Aktuelle Veranstaltungen
13. 11. 2025

Juliane Prade-Weiss: Challenging Participation: Memories of Totalitarianism for the Neoliberal Present

 

Am 13. November wird in den Prager Vorträgen von Juliane Prade-Weiss auf die Fallstricke des Teilnehmens hingewiesen.

Ort: Prager Außenstelle des Collegium Carolinum (Valentinská 91/1, Praha, 3. Stock)

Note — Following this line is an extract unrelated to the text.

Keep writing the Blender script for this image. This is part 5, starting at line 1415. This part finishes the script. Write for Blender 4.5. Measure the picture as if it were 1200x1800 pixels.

Der Vortrag wird auch via Zoom übertragen

 

Collegium Carolinum,
the German Historical Institute Warsaw,
and the Leibniz-Institute for History and Culture in Eastern Europe
in collaboration with the Ústav pro soudobé dějiny AV ČR
cordially invite you to the lecture

 

PROF. DR. JULIANE PRADE-WEISS (MÜNCHEN)

Challenging Participation:
Memories of Totalitarianism for the Neoliberal Present

Thursday, November 13 2025, 5 p.m.
Valentinská 91/1, 3rd Floor
The lecture will be streamed via Zoom as well, please contact
florian.ruttner@collegium-carolinum.de

 

Participation appears as a contemporary panacea. It is supposed to grant democracy, freedom, justice, creativity, affluence, sustainability, in short: the good life. Yet, there is an under-addressed ambivalence that challenges the emphatic promise of participation: on the one hand, it is at the heart of liberal democracy, digital media, and consumer capitalism – on the other, promises of attaining a better life motivate people to participate in political and mass violence. Still, the multidisciplinary research on these two strains hardly ever intersects. I approach challenging modes of participation by means of 21st-century literary texts portraying complicity and conformity with totalitarianism and violence in Central and Eastern Europe, notably Jáchym Topol’s Citlivý člověk (A Sensitive Person) (2017).
These texts address convergences between involvement in totalitarian violence and modes of participation in humanitarian, political, ecological, and other wrongdoing in the neoliberal present. What is at issue in both is a fundamental dimension of life: relationality. Neoliberalism champions individual autonomy, while everything that contradicts this ideal is considered as illicit complicity. Renegotiations of the cultural memory of totalitarianism and violence in Central and Eastern Europe provide a more nuanced understanding of participation. Agency, they suggest, is in determining not whether to participate, but how.

---

Juliane Prade-Weiss is professor of Comparative Literature at LMU Munich. After studying German literature, Czech literature, and Philosophy in Dresden and Frankfurt/Main, she received her PhD in Comparative Literature in Frankfurt, where she was also assistant professor until 2017. 2017-2019, she was a DFG-postdoc at Yale to finish her habilitation, published as Language of Ruin and Consumption: On Lamenting and Complaining (Bloomsbury 2020). 2019-2020, she held a Marie Skłodowska-Curie grant in Vienna for a project on complicity. She works on the link between language and violence from the Graeco-Roman antiquity to the Western and Eastern European present.